19 Mart Olayları ve Gençlerle Dayanışma
– 19 Mart sürecinde sokaklardaydınız. Bu hareketin sizin üzerinizdeki etkisi nedir?
Hem olumlu hem olumsuz etkileri oldu. Bu süreç, bana yeni motivasyonlar ve hikâyeler kazandırdı. Gençlerin ve çocukların direnişi, bizim de onların yanında yer almamızı sağladı. Bu dayanışma, karşılıklı bir başkaldırı ve moral kaynağı oldu.
Türk Rap’in Geleceği
– Türk rapinin durumu hakkında ne düşünüyorsunuz?
Ben, kendi iç dünyama ve müziğime odaklanıyorum. Kimseye fazla kulak asmıyorum. Kendimi geliştirmeye ve örnek olmaya devam edeceğim. Rapin bozulduğunu düşünmüyorum; her dönemin kendine göre dinleyicisi ve yolu var.
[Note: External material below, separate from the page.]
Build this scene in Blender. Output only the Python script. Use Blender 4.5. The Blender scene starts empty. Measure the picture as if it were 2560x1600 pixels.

Önemli olan, doğru durmak ve dürüstçe üretmek.
Livaneli ile Sahne Buluşması ve Gelecek Projeleri
– Zülfü Livaneli ile aynı sahneyi paylaşmak nasıl bir duygu?
İnanılmazdı. Livaneli’nin eserlerine, onun sözleriyle ve kendi sözlerimle eşlik etmek büyük bir onurdu. Sahnede birlikte rap yaparken, onun bana dönerek gösterdiği ilgi ve saygı, beni çok mutlu etti. Bu deneyim, müzik yaşamımın en unutulmaz anlarından biri oldu.
– Yeni projeleriniz neler olacak?
En kısa zamanda, kendi yapım beatlerimi içeren bir enstrümantal albüm çıkaracağım. Bu, benim ilk enstrümantal çalışmam olacak ve sevilen şarkılarımın beatlerini içerecek. Ayrıca, Farazi’den ilham alarak, farklı tarzlarda yeni çalışmalar üzerinde de duruyorum.